**Exercise brief**
Give back the full material, exactly as it reads.

— begin Source excerpt —

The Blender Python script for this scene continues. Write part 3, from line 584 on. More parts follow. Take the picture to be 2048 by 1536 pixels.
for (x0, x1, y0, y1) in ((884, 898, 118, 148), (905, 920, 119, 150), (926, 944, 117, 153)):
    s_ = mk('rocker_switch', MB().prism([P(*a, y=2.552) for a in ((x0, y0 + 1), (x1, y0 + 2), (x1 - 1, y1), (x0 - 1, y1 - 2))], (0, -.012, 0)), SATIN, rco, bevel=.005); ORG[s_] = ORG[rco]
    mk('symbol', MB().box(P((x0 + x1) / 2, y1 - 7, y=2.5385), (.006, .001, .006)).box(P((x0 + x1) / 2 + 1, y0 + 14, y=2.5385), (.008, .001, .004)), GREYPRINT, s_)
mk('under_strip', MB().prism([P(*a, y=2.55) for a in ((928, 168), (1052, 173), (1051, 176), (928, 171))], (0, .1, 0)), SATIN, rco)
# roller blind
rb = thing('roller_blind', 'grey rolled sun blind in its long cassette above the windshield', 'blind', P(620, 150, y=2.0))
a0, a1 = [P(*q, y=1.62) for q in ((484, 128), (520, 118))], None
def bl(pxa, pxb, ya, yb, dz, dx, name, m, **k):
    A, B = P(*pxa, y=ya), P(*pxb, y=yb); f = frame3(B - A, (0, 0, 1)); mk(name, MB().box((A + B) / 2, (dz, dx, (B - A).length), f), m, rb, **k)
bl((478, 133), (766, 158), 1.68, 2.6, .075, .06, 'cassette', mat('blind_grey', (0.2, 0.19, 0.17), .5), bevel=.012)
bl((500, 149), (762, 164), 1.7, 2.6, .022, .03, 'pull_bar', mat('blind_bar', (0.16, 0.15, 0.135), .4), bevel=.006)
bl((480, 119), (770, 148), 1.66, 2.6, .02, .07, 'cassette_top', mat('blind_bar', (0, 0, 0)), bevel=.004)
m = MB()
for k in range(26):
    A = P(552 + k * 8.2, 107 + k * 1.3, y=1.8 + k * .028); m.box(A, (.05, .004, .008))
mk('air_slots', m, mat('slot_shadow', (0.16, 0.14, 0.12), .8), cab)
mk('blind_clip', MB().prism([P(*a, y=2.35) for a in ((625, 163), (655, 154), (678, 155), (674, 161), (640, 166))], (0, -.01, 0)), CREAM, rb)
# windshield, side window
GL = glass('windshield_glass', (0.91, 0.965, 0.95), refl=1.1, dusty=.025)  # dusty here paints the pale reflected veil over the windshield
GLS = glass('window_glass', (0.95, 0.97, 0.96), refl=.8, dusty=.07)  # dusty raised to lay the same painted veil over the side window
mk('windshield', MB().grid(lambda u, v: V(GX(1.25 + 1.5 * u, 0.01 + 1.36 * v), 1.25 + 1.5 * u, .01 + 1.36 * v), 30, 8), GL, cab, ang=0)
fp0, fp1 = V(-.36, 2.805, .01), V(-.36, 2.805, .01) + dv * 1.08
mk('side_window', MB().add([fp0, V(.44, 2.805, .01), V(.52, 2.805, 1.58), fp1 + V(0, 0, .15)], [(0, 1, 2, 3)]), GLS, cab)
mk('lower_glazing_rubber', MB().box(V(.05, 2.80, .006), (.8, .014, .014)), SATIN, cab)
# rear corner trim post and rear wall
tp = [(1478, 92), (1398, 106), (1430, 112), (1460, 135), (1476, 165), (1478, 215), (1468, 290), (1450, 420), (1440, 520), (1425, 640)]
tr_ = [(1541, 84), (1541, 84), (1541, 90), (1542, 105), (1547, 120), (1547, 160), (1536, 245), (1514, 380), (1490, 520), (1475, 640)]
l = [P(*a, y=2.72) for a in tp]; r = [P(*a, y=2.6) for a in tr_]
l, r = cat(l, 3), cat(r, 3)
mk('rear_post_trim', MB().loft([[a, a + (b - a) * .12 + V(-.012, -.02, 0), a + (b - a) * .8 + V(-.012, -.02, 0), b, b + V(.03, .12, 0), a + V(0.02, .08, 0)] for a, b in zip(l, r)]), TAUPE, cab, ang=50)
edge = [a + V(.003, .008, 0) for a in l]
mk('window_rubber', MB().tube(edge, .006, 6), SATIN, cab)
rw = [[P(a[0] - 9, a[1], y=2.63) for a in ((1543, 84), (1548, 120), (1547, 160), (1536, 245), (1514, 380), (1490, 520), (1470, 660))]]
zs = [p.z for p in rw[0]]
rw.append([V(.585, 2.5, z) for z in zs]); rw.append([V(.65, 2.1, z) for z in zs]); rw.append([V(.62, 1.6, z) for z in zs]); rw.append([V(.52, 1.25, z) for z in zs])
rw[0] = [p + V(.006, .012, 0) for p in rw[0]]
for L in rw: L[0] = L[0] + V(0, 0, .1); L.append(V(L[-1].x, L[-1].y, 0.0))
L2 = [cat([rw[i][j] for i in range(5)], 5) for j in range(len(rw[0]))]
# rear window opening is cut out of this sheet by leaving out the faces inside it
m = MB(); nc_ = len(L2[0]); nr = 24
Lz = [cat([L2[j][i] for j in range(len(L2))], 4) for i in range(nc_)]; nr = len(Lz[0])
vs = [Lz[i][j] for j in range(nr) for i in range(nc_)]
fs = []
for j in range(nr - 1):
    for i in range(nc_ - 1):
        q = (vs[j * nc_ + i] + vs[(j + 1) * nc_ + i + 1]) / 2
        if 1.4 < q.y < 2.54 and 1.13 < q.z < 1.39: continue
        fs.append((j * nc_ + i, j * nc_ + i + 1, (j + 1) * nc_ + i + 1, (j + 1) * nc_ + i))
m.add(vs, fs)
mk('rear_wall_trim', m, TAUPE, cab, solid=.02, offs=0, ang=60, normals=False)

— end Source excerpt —

**Complete answer**
The Blender Python script for this scene continues. Write part 3, from line 584 on. More parts follow. Take the picture to be 2048 by 1536 pixels.
for (x0, x1, y0, y1) in ((884, 898, 118, 148), (905, 920, 119, 150), (926, 944, 117, 153)):
    s_ = mk('rocker_switch', MB().prism([P(*a, y=2.552) for a in ((x0, y0 + 1), (x1, y0 + 2), (x1 - 1, y1), (x0 - 1, y1 - 2))], (0, -.012, 0)), SATIN, rco, bevel=.005); ORG[s_] = ORG[rco]
    mk('symbol', MB().box(P((x0 + x1) / 2, y1 - 7, y=2.5385), (.006, .001, .006)).box(P((x0 + x1) / 2 + 1, y0 + 14, y=2.5385), (.008, .001, .004)), GREYPRINT, s_)
mk('under_strip', MB().prism([P(*a, y=2.55) for a in ((928, 168), (1052, 173), (1051, 176), (928, 171))], (0, .1, 0)), SATIN, rco)
# roller blind
rb = thing('roller_blind', 'grey rolled sun blind in its long cassette above the windshield', 'blind', P(620, 150, y=2.0))
a0, a1 = [P(*q, y=1.62) for q in ((484, 128), (520, 118))], None
def bl(pxa, pxb, ya, yb, dz, dx, name, m, **k):
    A, B = P(*pxa, y=ya), P(*pxb, y=yb); f = frame3(B - A, (0, 0, 1)); mk(name, MB().box((A + B) / 2, (dz, dx, (B - A).length), f), m, rb, **k)
bl((478, 133), (766, 158), 1.68, 2.6, .075, .06, 'cassette', mat('blind_grey', (0.2, 0.19, 0.17), .5), bevel=.012)
bl((500, 149), (762, 164), 1.7, 2.6, .022, .03, 'pull_bar', mat('blind_bar', (0.16, 0.15, 0.135), .4), bevel=.006)
bl((480, 119), (770, 148), 1.66, 2.6, .02, .07, 'cassette_top', mat('blind_bar', (0, 0, 0)), bevel=.004)
m = MB()
for k in range(26):
    A = P(552 + k * 8.2, 107 + k * 1.3, y=1.8 + k * .028); m.box(A, (.05, .004, .008))
mk('air_slots', m, mat('slot_shadow', (0.16, 0.14, 0.12), .8), cab)
mk('blind_clip', MB().prism([P(*a, y=2.35) for a in ((625, 163), (655, 154), (678, 155), (674, 161), (640, 166))], (0, -.01, 0)), CREAM, rb)
# windshield, side window
GL = glass('windshield_glass', (0.91, 0.965, 0.95), refl=1.1, dusty=.025)  # dusty here paints the pale reflected veil over the windshield
GLS = glass('window_glass', (0.95, 0.97, 0.96), refl=.8, dusty=.07)  # dusty raised to lay the same painted veil over the side window
mk('windshield', MB().grid(lambda u, v: V(GX(1.25 + 1.5 * u, 0.01 + 1.36 * v), 1.25 + 1.5 * u, .01 + 1.36 * v), 30, 8), GL, cab, ang=0)
fp0, fp1 = V(-.36, 2.805, .01), V(-.36, 2.805, .01) + dv * 1.08
mk('side_window', MB().add([fp0, V(.44, 2.805, .01), V(.52, 2.805, 1.58), fp1 + V(0, 0, .15)], [(0, 1, 2, 3)]), GLS, cab)
mk('lower_glazing_rubber', MB().box(V(.05, 2.80, .006), (.8, .014, .014)), SATIN, cab)
# rear corner trim post and rear wall
tp = [(1478, 92), (1398, 106), (1430, 112), (1460, 135), (1476, 165), (1478, 215), (1468, 290), (1450, 420), (1440, 520), (1425, 640)]
tr_ = [(1541, 84), (1541, 84), (1541, 90), (1542, 105), (1547, 120), (1547, 160), (1536, 245), (1514, 380), (1490, 520), (1475, 640)]
l = [P(*a, y=2.72) for a in tp]; r = [P(*a, y=2.6) for a in tr_]
l, r = cat(l, 3), cat(r, 3)
mk('rear_post_trim', MB().loft([[a, a + (b - a) * .12 + V(-.012, -.02, 0), a + (b - a) * .8 + V(-.012, -.02, 0), b, b + V(.03, .12, 0), a + V(0.02, .08, 0)] for a, b in zip(l, r)]), TAUPE, cab, ang=50)
edge = [a + V(.003, .008, 0) for a in l]
mk('window_rubber', MB().tube(edge, .006, 6), SATIN, cab)
rw = [[P(a[0] - 9, a[1], y=2.63) for a in ((1543, 84), (1548, 120), (1547, 160), (1536, 245), (1514, 380), (1490, 520), (1470, 660))]]
zs = [p.z for p in rw[0]]
rw.append([V(.585, 2.5, z) for z in zs]); rw.append([V(.65, 2.1, z) for z in zs]); rw.append([V(.62, 1.6, z) for z in zs]); rw.append([V(.52, 1.25, z) for z in zs])
rw[0] = [p + V(.006, .012, 0) for p in rw[0]]
for L in rw: L[0] = L[0] + V(0, 0, .1); L.append(V(L[-1].x, L[-1].y, 0.0))
L2 = [cat([rw[i][j] for i in range(5)], 5) for j in range(len(rw[0]))]
# rear window opening is cut out of this sheet by leaving out the faces inside it
m = MB(); nc_ = len(L2[0]); nr = 24
Lz = [cat([L2[j][i] for j in range(len(L2))], 4) for i in range(nc_)]; nr = len(Lz[0])
vs = [Lz[i][j] for j in range(nr) for i in range(nc_)]
fs = []
for j in range(nr - 1):
    for i in range(nc_ - 1):
        q = (vs[j * nc_ + i] + vs[(j + 1) * nc_ + i + 1]) / 2
        if 1.4 < q.y < 2.54 and 1.13 < q.z < 1.39: continue
        fs.append((j * nc_ + i, j * nc_ + i + 1, (j + 1) * nc_ + i + 1, (j + 1) * nc_ + i))
m.add(vs, fs)
mk('rear_wall_trim', m, TAUPE, cab, solid=.02, offs=0, ang=60, normals=False)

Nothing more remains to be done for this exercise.